Bob McDavitt's ideas for sailing weather around the South pacific

15 April 2012

BOBGRAM issued 15 April 2012

Issued 15 Apr 2012
Bob McDavitt's ideas for sailing around the South Pacific.
Disclaimer: Weather is a mix of pattern and chaos; these ideas are from the patterned world of weather maps, so please fine-tune to your place. Dates are in UTC unless otherwise stated.

The Southern Oscillation Index or SOI continues its dive into negative territory. On 8 April its 30 day running mean was -0.6 and on 15 April it was -0.8; still way too early to call this a swing , but if it remains negative for another fortnight then we may be witnessing a swing into El Nino.
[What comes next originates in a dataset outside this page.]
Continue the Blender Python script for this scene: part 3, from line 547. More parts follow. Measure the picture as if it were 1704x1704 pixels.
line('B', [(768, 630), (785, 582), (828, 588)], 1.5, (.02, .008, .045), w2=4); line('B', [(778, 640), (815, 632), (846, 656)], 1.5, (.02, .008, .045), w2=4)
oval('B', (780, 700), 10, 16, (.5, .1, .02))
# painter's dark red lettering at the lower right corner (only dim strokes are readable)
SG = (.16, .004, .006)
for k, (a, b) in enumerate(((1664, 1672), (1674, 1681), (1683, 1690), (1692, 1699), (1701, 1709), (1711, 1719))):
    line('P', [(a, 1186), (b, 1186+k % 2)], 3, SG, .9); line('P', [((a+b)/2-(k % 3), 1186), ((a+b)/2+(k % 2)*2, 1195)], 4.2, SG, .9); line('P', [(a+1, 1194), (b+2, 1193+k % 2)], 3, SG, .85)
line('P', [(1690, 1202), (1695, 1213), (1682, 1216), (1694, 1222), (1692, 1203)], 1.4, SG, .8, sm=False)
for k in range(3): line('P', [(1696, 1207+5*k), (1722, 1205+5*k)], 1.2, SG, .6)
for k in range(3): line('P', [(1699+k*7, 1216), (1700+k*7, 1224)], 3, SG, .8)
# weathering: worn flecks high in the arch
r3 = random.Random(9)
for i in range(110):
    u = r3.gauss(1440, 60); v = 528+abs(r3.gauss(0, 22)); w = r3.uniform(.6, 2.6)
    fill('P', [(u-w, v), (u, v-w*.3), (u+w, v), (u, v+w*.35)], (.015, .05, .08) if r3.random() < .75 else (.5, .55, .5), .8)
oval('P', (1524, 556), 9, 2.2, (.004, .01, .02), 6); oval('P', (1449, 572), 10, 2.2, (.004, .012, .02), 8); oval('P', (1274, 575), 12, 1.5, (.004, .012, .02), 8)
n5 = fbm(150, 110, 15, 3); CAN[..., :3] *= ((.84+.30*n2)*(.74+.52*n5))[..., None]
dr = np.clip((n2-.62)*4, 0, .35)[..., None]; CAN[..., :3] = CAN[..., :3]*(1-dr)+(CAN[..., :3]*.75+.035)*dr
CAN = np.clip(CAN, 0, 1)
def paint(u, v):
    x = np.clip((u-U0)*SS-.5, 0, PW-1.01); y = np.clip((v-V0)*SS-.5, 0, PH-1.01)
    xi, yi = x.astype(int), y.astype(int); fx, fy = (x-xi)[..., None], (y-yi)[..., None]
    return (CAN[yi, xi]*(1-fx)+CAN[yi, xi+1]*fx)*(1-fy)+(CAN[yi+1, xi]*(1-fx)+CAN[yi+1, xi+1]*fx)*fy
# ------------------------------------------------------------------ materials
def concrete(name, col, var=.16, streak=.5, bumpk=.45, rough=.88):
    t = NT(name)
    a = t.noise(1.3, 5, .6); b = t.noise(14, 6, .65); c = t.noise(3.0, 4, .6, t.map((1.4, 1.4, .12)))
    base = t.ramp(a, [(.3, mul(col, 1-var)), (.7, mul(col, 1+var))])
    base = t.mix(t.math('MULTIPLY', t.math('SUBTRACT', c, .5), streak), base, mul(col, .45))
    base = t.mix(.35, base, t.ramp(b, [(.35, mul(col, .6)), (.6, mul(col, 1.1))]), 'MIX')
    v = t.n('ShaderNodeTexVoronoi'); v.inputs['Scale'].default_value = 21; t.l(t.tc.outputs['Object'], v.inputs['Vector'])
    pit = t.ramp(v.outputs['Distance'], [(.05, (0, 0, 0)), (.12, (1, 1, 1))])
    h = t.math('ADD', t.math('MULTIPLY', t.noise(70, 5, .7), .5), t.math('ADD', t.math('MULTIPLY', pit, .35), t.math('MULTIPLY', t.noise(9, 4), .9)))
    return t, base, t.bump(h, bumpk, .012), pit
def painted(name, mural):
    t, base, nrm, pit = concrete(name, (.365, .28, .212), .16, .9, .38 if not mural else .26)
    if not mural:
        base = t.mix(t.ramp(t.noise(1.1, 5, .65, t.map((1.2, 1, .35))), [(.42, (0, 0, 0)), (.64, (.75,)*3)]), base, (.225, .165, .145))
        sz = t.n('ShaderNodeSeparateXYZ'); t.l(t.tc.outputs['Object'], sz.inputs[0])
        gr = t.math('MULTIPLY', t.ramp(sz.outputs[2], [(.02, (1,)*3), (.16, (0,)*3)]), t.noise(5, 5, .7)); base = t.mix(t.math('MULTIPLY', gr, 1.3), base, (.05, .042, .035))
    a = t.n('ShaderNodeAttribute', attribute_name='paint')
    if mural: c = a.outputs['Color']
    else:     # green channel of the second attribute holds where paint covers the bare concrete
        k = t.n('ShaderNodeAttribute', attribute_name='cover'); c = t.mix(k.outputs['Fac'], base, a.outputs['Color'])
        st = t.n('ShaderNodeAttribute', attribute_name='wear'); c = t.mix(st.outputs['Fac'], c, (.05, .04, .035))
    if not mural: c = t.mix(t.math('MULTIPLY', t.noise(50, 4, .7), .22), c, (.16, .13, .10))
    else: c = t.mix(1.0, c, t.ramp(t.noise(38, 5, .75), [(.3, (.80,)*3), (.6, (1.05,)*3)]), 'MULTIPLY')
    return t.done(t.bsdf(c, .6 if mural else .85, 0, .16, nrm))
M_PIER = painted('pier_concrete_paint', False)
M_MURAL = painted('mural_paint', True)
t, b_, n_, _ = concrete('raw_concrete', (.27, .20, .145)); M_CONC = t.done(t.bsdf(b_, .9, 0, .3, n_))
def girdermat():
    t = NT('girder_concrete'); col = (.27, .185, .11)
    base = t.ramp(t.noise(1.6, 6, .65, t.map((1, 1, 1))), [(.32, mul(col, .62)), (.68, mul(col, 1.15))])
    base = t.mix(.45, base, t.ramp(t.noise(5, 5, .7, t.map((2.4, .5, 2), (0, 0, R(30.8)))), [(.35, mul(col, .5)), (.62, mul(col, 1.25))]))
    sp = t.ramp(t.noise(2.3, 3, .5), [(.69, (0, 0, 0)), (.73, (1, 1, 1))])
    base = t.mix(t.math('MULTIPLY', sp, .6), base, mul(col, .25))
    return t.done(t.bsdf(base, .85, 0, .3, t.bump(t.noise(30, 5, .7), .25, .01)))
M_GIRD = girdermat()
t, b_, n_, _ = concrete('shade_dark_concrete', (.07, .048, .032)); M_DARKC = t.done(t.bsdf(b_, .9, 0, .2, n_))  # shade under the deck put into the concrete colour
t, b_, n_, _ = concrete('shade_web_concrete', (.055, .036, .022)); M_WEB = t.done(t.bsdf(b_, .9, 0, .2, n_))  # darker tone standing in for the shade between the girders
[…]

And we may see trade winds easing, and the subtropical ridge may drift north.

South Pacific Convergence Zone SPCZ has been settling into more normal activity over the past week, compared to its extreme ran with an MJO event just before Easter. There's an extension of the zone in the Coral Sea, and the main SPCZ stretches from eastern Solomons or northern Vanuatu to Fiji. There has been a weak rather scattered zone from Tokelau to North Polynesia, and another weak branch just south of French Polynesia linking with a mid-latitude low that is tonight near 30S 140W.

Another mid-latitude low is likely to form at the SE end of the SPCZ to south of Niue on Tue 17 Apr. It should peel off to the SE by Fri 20 April

Galapagos to Marquesas: There are squally patches near 3-4S 93-98W and near eq-2S 98-102W. Depart quickly SSW from Galapagos until you find the easterly winds they are near 5S, and then take the direct route to Marquesas.

In recent weeks the STR has been taking on Indian-summer latitudes. The term 'Indian summer' has been applied in USA when autumnal anticyclones sit over the prairies and allow settled weather (after the first frost) to help Indians do some Buffalo hunting before winter sets in. Of course USA is now having a tempestuous spring. But NZ is having a large autumnal anticyclone this week, and some may well call its weather an 'Indian Summer'. It is forecast by some models to have a central pressure over 1038 in the Tasman Sea by Wed 18 April and to move slowly east over central NZ, not weakening until it gets east of NZ after Sun 22 April.

There is a zone of enhanced trade winds on the north side of this high,
But if you don't mind enhanced trade winds then this is an OK week for sailing from NZ for the tropical Islands.

The terms used are more fully explained in the METSERVICE Yacht Pack.